Business
South Korea launches 24-hour won trading to woo global investors
South Korea opened its onshore spot dollar-won market around the clock, extending trading from 6 a.m. Monday to 6 a.m. Saturday in Seoul and putting the currency within reach across Asian, European and U.S. trading hours. Finance Minister Koo Yun-cheol, who also serves as deputy prime minister for economic affairs, called the reform the “starting point for the won’s global leap.”
The launch ceremony took place at Hana Bank’s headquarters in Seoul, where Koo visited the foreign exchange dealing room with Bank of Korea Deputy Governor Kwon Min-soo and other officials. The move is meant to make the won more usable for foreign investors and to reduce the structural frictions that have long made Korea’s market less convenient than those in other advanced economies. By eliminating the old session-based schedule, Seoul is trying to give exporters, importers and funds a chance to hedge currency risks in real time instead of waiting for the next domestic opening.
The timing matters well beyond South Korea’s borders. A 24-hour won market gives U.S.-based traders and asset managers a live window into the currency during American business hours, when dollar liquidity and overnight volatility can shape pricing far from Seoul. For global funds, the change should make it easier to transact when positions are being adjusted in New York or London rather than forcing trades into a narrow Asian session. That is why the reform has been framed not just as a technical market upgrade but as a step toward a more globally connected capital market.

The government has linked the trading change to its long campaign for MSCI developed-market status. MSCI kept South Korea in its emerging-market category in its June 24 review, citing long-standing accessibility problems in the onshore foreign exchange market. MSCI said the Korean won is not deliverable offshore and that onshore liquidity during extended FX hours remains insufficient. That leaves a gap between South Korea’s economic scale and its market classification, even as FTSE Russell has treated Korea as a developed market since 2009.

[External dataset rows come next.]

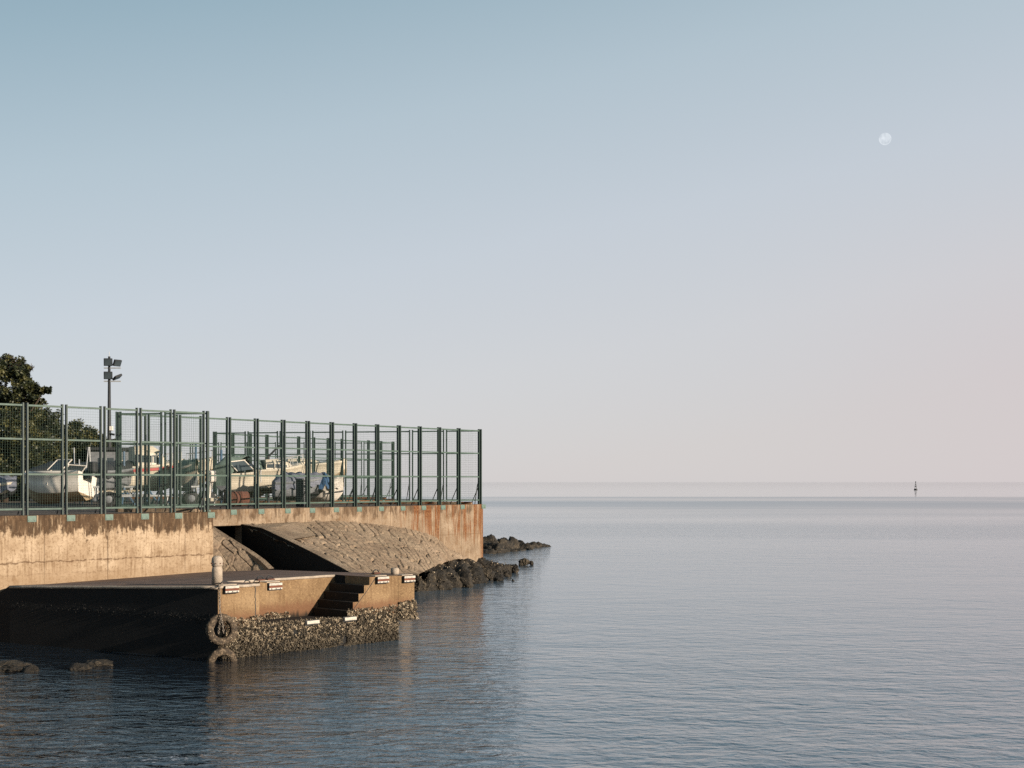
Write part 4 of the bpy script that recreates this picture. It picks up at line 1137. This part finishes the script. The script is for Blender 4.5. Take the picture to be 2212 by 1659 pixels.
# ------------------------------------------------------------------ buoy
bd = water_d(1058); pb = PZ(1978, bd, 0)
by = thing('navigation_buoy', 'small dark navigation buoy far out on the sea near the horizon', 'buoy', pb)
MB().lathe([(.55, -.6), (.8, -.2), (.82, .35), (.7, .5), (.2, .55)], 24).build('float', M['dark'], by, True)
m = MB()
for k in range(4):
    a = math.pi/4+k*math.pi/2; m.tube([(.55*math.cos(a), .55*math.sin(a), .5), (.16*math.cos(a), .16*math.sin(a), 3.2)], .06, 6)
m.build('lattice_tower', M['grey'], by)
MB().lathe([(.42, 1.5), (.45, 1.55), (.45, 1.85), (.42, 1.9)], 16).build('collar', M['dark'], by, True)
MB().lathe([(.1, 2.4), (.32, 2.45), (.2, 2.95), (.1, 3.0)], 16).build('cage', M['grey'], by, True)
MB().lathe([(.04, 3.1), (.1, 3.5), (.24, 3.62), (.29, 3.8), (.24, 3.98), (.1, 4.08)], 16).build('top_mark', M['dark'], by, True)

# ------------------------------------------------------------------ moon
dm = 20000.0; pmn = P(1912, 300, dm)
bm = bmesh.new(); bmesh.ops.create_icosphere(bm, subdivisions=4, radius=13.0*dm/FPX)
me = bpy.data.meshes.new('moon'); bm.to_mesh(me); bm.free()
mt = bpy.data.materials.new('moonlight'); mt.use_nodes = True; nt = mt.node_tree; nt.nodes.clear()
o_ = nt.nodes.new('ShaderNodeOutputMaterial'); ad = nt.nodes.new('ShaderNodeAddShader'); tr_ = nt.nodes.new('ShaderNodeBsdfTransparent'); em = nt.nodes.new('ShaderNodeEmission')
tc = nt.nodes.new('ShaderNodeTexCoord'); nz = nt.nodes.new('ShaderNodeTexNoise'); nz.inputs['Scale'].default_value = 1/70.0; nz.inputs['Detail'].default_value = 3
mr = nt.nodes.new('ShaderNodeMapRange'); mr.inputs['From Min'].default_value = .35; mr.inputs['From Max'].default_value = .65; mr.inputs['To Min'].default_value = .008; mr.inputs['To Max'].default_value = .075
nt.links.new(tc.outputs['Object'], nz.inputs['Vector']); nt.links.new(nz.outputs['Fac'], mr.inputs['Value']); nt.links.new(mr.outputs[0], em.inputs['Strength'])
em.inputs['Color'].default_value = (1, .98, .94, 1)
nt.links.new(tr_.outputs[0], ad.inputs[0]); nt.links.new(em.outputs[0], ad.inputs[1]); nt.links.new(ad.outputs[0], o_.inputs['Surface'])
mo = link('moon', me, mt); mo.location = pmn
tag(mo, 'pale daytime moon high at right in the hazy sky', 'moon')
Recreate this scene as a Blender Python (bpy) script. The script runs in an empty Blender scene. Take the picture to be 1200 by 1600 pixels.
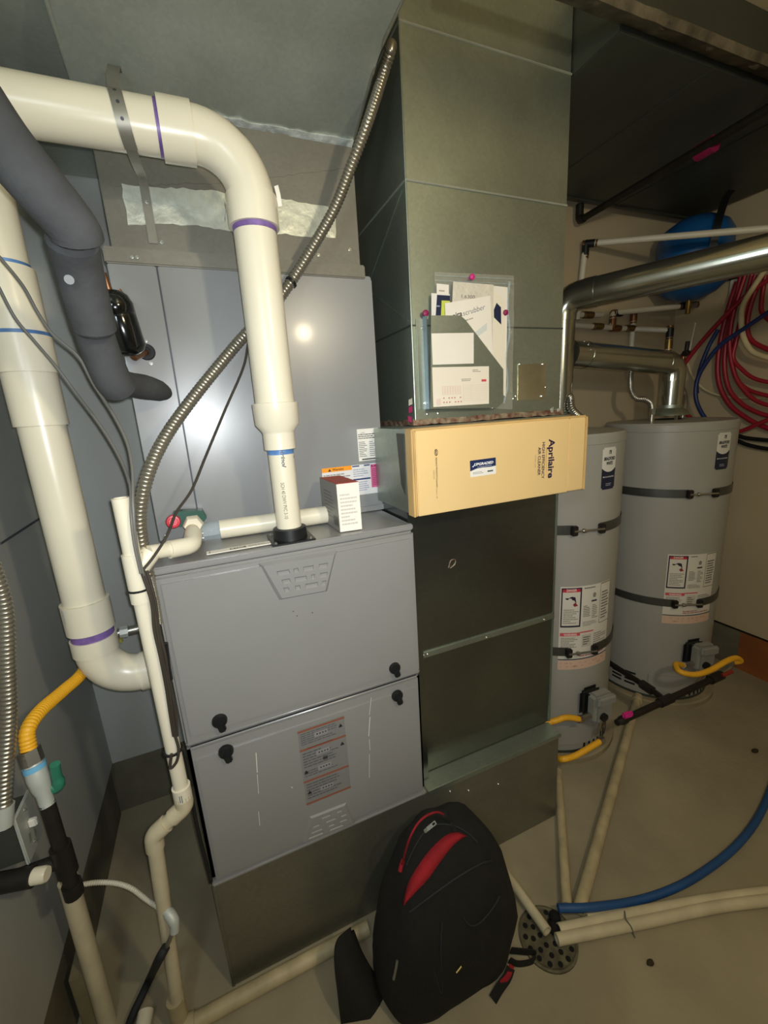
import bpy, bmesh, math, random
from mathutils import Vector, Matrix
from mathutils.bvhtree import BVHTree
random.seed(7)
V = Vector
scene = bpy.context.scene
col = scene.collection

# ------------------------------------------------------------------ camera
CAM_M = ((0.9192113531, 0.3664823856, 0.1440178783),
         (-0.3891479741, 0.9013348132, 0.1901562747),
         (-0.0601194023, -0.2308380722, 0.9711330712))   # columns: right, forward, up
CAM_C = V((0.1472, -0.9682, 1.5293))
FPX = 657.33
cd = bpy.data.cameras.new('camera')
cam = bpy.data.objects.new('camera', cd)
col.objects.link(cam)
m = Matrix.Identity(4)
for i in range(3):
    m[i][0] = CAM_M[i][0]; m[i][1] = CAM_M[i][2]; m[i][2] = -CAM_M[i][1]; m[i][3] = CAM_C[i]
cam.matrix_world = m
cd.sensor_fit = 'VERTICAL'; cd.sensor_height = 24.0; cd.lens = FPX / 1600 * 24.0
cd.clip_start = 0.02
scene.camera = cam

# ------------------------------------------------------------------ world, lamps, exposure
w = bpy.data.worlds.new('world'); scene.world = w; w.use_nodes = True
w.node_tree.nodes['Background'].inputs[0].default_value = (0.9, 0.95, 1.0, 1)
w.node_tree.nodes['Background'].inputs[1].default_value = 0.10

def lamp(name, kind, loc, power, color, size=0.05, aim=None, **kw):
    l = bpy.data.lights.new(name, kind); l.energy = power; l.color = color
    if kind == 'AREA': l.size = size
    else: l.shadow_soft_size = size
    for k, v in kw.items(): setattr(l, k, v)
    o = bpy.data.objects.new(name, l); col.objects.link(o); o.location = loc
    if aim is not None:
        o.rotation_euler = (V(aim) - V(loc)).to_track_quat('-Z', 'Y').to_euler()
    return o
lamp('phone_flash', 'SPOT', CAM_C + V((0.012, -0.01, 0.012)), 40, (0.93, 0.97, 1.0), 0.006,
     aim=(0.42, 0.1, 1.36), spot_size=math.radians(126), spot_blend=1.0)
lamp('ceiling_bulb', 'POINT', (0.81, -1.37, 2.04), 27, (1.0, 0.86, 0.60), 0.045)
lamp('added_left_fill', 'POINT', (-0.24, -1.25, 1.9), 11, (0.80, 0.95, 1.0), 0.10)  # added unseen cool fill that lightens the left wall and pipes
scene.view_settings.view_transform = 'Standard'
scene.view_settings.look = 'None'
scene.view_settings.gamma = 1.0
scene.view_settings.use_curve_mapping = False
scene.view_settings.exposure = 0.0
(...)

Seoul had already planned a trial period beginning June 29 before the full rollout, and earlier steps tied to the reform included eased reporting requirements for non-residents, simplified registration procedures and an offshore won settlement system. The launch marks a clear modernization push, but the test now is whether continuous trading produces deeper liquidity and thinner spreads, or whether it remains a symbolic reform aimed more at perception than market structure.